As Mike points out, head on over to the Pitt message boards, if you don't have a smile on your face for the rest of the day… well… you're just not an ignorant ass like me.

-The AP is reporting that the NCAA has responded to Florida State's appeal of sanctions from their academic cheating scandal and they've done so with a carrier pigeon and decoder ring.
The NCAA's Committee on Infractions responded Tuesday to Florida State's appeal of sanctions from an academic cheating scandal, but kept its answer secret and gave the school 15 days to respond.
FSU's response?
"Our comment will be the rebuttal," associate athletic director Rob Wilson said. "We'll all know a lot more when we send this thing back."
Super secret probation and an equally clandestine response = not good news for FSU.

-Things have been quiet on the wrestling front since "the day the wrestling world was turned upside down" when PSU hired Cael Sanderson but the rumor mill hasn't stopped buzzing. Some items of concrete certainty have surfaced though. A week after the announcement, two of the nation's best high school wrestlers signed on with Penn State: twin brothers Andrew and Dylan Alton. Recently, all-American and erstwhile Iowa State wrestler Cyler Sanderson was given a release to join his older brother and wrestle his senior season at Penn State. This will instantly give Penn State a shot in the arm for this season, it's been widely speculated that until Cael gets his recruits in place that Penn State would be in a rebuilding phase at least for the next couple years, but if this is any indication of things to come, perhaps not.

-Speaking of Penn State wrestling, if you want a great blog of all things PSU Wrestling, visit Happy Valley Half Nelson. I have to admit, we wrestling fans may be small in number but we make up for it in fanaticism.

Monday, June 01, 2009

Who wants to be a millionaire: JoePa

This is as surprising as someone revealing that Rush Limbaugh is fat:

Records released Friday by the university show the 82-year-old Hall of Famer is Penn State's highest-paid employee, making more than $1.03 million last year.

That includes his base salary plus any bonuses, but does not include compensation from outside the university that top coaches typically collect. Paterno's compensation from other sources is not a public record.
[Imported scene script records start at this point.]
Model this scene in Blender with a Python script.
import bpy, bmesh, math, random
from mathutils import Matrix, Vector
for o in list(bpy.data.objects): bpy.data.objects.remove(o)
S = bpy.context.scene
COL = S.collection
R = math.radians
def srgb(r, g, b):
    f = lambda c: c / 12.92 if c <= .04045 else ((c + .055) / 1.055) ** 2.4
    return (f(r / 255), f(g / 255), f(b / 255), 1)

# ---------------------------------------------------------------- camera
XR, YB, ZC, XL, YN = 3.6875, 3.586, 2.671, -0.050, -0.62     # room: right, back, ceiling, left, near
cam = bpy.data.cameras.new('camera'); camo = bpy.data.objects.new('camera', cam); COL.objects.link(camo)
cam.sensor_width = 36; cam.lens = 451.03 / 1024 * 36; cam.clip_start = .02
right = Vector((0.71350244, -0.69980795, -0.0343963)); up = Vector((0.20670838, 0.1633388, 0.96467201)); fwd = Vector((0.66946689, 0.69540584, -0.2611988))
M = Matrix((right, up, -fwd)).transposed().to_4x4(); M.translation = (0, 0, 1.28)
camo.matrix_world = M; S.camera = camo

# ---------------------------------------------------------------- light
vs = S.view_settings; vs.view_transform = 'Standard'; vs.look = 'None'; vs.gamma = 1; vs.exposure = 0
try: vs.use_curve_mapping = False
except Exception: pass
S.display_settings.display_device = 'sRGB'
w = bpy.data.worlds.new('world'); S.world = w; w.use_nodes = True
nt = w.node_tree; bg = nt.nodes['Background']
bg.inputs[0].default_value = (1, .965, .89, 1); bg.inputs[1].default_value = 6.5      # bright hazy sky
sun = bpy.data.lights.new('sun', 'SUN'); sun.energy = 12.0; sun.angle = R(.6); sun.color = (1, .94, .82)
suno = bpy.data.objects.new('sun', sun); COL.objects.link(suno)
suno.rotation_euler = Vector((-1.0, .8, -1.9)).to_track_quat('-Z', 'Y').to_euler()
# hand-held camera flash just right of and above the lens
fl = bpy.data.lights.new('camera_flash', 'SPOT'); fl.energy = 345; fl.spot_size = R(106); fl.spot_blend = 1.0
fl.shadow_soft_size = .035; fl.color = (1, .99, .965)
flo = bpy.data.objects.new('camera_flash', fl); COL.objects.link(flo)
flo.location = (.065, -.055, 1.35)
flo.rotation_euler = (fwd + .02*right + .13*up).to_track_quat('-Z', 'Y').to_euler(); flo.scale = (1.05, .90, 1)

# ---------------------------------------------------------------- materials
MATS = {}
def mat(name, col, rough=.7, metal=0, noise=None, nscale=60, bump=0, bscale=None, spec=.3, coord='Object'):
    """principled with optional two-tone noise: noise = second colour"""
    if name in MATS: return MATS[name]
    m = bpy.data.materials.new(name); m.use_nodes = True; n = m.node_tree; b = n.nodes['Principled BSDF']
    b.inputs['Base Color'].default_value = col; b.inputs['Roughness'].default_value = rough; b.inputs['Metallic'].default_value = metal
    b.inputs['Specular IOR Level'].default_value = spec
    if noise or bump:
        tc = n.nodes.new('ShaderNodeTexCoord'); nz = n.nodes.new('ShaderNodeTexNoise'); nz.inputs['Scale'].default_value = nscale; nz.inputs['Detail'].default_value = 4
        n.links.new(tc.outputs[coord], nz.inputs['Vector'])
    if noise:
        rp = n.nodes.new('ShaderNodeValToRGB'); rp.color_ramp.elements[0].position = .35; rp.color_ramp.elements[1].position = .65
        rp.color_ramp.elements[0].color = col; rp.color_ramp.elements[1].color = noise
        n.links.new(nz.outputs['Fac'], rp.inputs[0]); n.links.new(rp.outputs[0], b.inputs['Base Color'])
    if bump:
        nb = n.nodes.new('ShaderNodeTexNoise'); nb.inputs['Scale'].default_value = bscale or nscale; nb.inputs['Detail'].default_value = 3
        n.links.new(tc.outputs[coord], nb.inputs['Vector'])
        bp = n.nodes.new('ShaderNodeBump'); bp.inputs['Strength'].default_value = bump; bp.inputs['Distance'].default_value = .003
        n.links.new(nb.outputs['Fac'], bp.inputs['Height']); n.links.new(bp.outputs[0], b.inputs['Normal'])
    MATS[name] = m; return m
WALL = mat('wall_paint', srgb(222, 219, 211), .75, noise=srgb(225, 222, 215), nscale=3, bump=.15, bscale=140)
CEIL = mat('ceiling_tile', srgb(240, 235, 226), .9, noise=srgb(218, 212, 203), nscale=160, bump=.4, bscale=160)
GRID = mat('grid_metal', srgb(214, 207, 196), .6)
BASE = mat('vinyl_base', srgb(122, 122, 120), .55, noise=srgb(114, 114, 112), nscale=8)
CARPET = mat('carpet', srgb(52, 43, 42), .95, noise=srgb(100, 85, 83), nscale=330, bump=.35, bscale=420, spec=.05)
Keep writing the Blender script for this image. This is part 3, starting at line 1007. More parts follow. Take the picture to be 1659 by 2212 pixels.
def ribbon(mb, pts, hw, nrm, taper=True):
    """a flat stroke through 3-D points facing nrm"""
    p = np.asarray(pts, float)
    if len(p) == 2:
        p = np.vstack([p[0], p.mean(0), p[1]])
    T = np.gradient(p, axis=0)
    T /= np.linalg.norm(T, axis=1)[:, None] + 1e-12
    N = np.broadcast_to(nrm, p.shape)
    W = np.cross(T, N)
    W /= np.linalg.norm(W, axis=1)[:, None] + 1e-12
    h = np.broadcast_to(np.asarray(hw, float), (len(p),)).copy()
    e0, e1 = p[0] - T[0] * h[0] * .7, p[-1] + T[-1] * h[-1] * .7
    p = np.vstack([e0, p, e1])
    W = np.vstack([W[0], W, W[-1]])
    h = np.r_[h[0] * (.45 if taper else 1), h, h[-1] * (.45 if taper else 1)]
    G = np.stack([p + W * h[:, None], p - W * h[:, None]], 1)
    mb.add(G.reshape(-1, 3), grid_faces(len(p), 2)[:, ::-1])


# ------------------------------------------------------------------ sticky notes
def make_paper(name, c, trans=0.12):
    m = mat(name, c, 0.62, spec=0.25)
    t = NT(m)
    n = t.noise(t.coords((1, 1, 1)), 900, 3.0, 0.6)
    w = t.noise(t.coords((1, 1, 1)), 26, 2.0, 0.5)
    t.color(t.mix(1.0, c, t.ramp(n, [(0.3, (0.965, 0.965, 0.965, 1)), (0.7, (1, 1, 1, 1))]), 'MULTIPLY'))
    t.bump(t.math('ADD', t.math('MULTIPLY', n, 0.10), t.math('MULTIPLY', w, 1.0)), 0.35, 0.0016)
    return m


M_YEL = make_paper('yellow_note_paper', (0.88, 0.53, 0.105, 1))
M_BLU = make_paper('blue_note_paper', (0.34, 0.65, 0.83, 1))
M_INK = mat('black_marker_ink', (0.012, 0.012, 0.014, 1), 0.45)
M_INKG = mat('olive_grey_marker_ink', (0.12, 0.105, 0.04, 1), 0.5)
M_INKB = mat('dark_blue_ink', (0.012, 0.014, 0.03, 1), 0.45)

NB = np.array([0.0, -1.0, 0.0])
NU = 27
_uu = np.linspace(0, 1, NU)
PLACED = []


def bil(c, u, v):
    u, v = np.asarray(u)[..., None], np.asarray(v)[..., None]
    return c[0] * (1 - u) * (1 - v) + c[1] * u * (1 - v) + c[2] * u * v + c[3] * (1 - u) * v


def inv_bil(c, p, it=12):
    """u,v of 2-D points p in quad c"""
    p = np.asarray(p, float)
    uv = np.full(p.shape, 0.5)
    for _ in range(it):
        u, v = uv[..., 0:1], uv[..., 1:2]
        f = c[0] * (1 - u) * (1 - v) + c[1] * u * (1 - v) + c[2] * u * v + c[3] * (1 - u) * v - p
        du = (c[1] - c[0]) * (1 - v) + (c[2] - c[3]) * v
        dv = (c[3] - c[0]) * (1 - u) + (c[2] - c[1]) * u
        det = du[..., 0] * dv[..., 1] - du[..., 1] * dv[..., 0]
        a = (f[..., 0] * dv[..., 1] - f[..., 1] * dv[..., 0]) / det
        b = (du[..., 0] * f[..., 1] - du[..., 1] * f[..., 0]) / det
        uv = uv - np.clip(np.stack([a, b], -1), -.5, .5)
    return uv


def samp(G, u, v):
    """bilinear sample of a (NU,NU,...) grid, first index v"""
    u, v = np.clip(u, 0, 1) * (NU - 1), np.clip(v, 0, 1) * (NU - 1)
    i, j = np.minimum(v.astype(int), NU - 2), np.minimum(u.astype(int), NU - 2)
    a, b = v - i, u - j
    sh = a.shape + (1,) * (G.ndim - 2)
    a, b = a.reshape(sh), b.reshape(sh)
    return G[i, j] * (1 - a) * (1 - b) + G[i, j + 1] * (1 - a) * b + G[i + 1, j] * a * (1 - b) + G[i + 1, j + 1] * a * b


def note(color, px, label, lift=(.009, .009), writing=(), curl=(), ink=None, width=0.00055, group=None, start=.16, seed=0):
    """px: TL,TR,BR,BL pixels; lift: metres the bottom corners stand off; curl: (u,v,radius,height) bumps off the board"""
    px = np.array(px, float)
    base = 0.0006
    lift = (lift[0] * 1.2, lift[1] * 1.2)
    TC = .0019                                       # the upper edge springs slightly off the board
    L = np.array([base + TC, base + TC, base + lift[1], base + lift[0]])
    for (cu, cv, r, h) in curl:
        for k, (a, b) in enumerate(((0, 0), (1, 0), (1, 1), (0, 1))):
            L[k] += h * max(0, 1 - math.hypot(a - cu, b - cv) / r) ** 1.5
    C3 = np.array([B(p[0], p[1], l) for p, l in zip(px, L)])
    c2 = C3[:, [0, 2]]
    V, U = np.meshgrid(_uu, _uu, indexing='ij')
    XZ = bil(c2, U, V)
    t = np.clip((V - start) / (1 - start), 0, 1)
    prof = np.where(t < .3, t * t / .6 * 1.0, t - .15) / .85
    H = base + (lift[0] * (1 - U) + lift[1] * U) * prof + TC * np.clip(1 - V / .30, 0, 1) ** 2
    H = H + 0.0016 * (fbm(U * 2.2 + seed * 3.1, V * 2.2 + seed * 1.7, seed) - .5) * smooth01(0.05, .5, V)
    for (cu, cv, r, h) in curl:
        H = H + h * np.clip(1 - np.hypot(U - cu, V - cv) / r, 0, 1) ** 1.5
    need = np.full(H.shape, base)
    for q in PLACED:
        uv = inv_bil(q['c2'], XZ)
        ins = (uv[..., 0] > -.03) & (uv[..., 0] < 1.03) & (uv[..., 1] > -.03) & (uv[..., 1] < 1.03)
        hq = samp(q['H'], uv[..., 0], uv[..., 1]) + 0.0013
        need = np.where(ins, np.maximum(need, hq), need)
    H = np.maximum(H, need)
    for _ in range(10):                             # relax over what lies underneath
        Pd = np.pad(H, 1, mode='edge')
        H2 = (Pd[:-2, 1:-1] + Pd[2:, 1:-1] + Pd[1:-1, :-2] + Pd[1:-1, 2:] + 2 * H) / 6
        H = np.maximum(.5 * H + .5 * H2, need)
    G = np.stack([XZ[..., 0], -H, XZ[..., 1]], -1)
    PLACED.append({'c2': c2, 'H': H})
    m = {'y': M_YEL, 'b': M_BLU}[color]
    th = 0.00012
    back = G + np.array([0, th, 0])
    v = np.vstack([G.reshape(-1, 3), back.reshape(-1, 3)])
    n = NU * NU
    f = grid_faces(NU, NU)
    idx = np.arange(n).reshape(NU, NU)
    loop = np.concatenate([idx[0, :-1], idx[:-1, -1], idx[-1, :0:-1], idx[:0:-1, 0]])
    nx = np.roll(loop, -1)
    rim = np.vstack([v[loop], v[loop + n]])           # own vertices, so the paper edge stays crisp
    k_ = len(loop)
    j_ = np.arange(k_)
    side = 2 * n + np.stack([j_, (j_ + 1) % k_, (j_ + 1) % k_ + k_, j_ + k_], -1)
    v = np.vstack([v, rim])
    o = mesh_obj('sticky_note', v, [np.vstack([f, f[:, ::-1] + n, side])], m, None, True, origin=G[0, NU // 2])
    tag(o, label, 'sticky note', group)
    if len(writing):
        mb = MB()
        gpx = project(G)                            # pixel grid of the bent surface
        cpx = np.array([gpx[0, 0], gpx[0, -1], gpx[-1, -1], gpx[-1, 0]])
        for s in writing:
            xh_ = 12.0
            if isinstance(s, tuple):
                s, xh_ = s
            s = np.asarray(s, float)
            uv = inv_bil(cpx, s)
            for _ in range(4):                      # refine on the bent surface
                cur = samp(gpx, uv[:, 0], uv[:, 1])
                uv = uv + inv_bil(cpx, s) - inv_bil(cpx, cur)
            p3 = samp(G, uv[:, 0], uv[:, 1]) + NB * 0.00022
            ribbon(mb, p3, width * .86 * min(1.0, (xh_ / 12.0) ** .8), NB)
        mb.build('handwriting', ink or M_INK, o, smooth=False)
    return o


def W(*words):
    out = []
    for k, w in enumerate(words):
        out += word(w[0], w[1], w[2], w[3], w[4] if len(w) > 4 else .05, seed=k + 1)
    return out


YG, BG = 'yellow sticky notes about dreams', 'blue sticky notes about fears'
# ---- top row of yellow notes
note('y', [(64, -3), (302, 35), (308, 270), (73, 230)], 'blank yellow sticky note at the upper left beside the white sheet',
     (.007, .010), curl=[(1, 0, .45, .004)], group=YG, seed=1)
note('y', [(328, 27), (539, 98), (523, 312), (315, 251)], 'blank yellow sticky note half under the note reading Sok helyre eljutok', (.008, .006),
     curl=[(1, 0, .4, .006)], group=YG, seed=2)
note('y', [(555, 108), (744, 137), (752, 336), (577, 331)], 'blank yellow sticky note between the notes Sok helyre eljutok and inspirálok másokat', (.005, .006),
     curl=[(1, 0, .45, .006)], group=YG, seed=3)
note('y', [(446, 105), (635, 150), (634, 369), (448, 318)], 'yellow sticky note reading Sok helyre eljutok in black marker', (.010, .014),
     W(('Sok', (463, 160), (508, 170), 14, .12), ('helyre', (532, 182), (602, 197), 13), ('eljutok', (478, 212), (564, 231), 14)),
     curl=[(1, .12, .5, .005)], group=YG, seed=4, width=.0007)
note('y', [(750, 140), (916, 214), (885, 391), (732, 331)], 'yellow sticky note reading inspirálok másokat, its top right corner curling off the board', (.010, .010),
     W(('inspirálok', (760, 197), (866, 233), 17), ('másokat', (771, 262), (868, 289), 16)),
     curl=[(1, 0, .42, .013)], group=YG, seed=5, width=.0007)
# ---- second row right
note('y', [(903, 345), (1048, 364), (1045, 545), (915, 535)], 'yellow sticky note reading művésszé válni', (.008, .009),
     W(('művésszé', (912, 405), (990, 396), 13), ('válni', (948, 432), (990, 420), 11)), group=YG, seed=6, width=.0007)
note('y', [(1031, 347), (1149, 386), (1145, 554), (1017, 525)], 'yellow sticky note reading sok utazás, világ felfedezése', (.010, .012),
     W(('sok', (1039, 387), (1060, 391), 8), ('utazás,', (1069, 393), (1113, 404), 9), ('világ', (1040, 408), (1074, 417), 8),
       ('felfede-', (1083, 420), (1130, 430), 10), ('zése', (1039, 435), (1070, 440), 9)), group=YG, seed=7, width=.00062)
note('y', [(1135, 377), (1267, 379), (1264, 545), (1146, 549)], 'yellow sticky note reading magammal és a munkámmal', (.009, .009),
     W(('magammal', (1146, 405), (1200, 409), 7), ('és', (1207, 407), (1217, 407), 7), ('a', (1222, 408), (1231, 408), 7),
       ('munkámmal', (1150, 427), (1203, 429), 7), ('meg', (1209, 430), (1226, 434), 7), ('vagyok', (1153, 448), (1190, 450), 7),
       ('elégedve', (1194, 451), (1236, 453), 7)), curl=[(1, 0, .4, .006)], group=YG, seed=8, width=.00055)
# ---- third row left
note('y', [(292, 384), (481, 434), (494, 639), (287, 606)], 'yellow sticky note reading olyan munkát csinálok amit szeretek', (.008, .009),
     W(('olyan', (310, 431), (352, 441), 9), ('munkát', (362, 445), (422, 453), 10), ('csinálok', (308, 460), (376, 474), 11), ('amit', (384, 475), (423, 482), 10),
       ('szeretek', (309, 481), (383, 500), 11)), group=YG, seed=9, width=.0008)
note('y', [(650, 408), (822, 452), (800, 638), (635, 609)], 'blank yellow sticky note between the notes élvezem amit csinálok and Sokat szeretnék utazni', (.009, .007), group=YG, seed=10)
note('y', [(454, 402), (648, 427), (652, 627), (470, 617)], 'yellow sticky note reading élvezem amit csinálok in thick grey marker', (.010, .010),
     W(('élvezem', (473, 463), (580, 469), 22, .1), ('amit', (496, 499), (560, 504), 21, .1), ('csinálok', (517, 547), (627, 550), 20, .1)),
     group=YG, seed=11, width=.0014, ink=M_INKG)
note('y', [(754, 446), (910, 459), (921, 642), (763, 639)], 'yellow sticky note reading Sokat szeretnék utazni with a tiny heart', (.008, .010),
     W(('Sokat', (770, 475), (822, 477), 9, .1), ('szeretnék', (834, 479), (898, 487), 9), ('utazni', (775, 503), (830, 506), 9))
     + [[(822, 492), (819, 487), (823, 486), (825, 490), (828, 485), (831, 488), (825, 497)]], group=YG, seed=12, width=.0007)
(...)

We've long speculated that Mr. Paterno (will be fine thank you very much) made much less than the top college football coaches and here we have empirical evidence. Sure, he probably makes a boat-load of money from endorsement deals but what big-name coach doesn't? The point is Paterno makes less than 1/3 of the nation's highest paid coaches Les Miles and Nick Saban (3.8 M) and let's face it, would Nittany Nation be proud of the recruiting tactics that Saban has displayed? Yeah, we'll take that old guy in a heartbeat, we still have a soul.

Now that we know does this change anything, people? Not for me, but hey, thanks to the lawyers for bringing this to light.

Paterno's salary was once one of college football's most closely-guarded secrets until his base salary of roughly $500,000 was made public two years ago as part of an open records request of state retirement data initiated by the Patriot News of Harrisburg.

Oh, the good old Harrisburg Patriot, collecting your puppy's droppings since 1986. Hope the money spent to get this info helps you guys sell papers.*

More fun with numbers:

Men's basketball coach Ed DeChellis made more than $642,000.

Of other salaries released, five were for officers of the university and therefore paid mostly from public funding or tuition. That includes president Graham Spanier, who made $590,000.

So Spanier makes almost as much as the Men's Basketball coach, interesting indeed. I would say that a half Mil isn't that much to pay for a major university president but 600 Grand is really really cheep for a big time university basketball coach. I think in Paterno's and DeChellis' case we have a very good bargain.

*not really I hope you go bankrupt for this obvious attempt at publicity.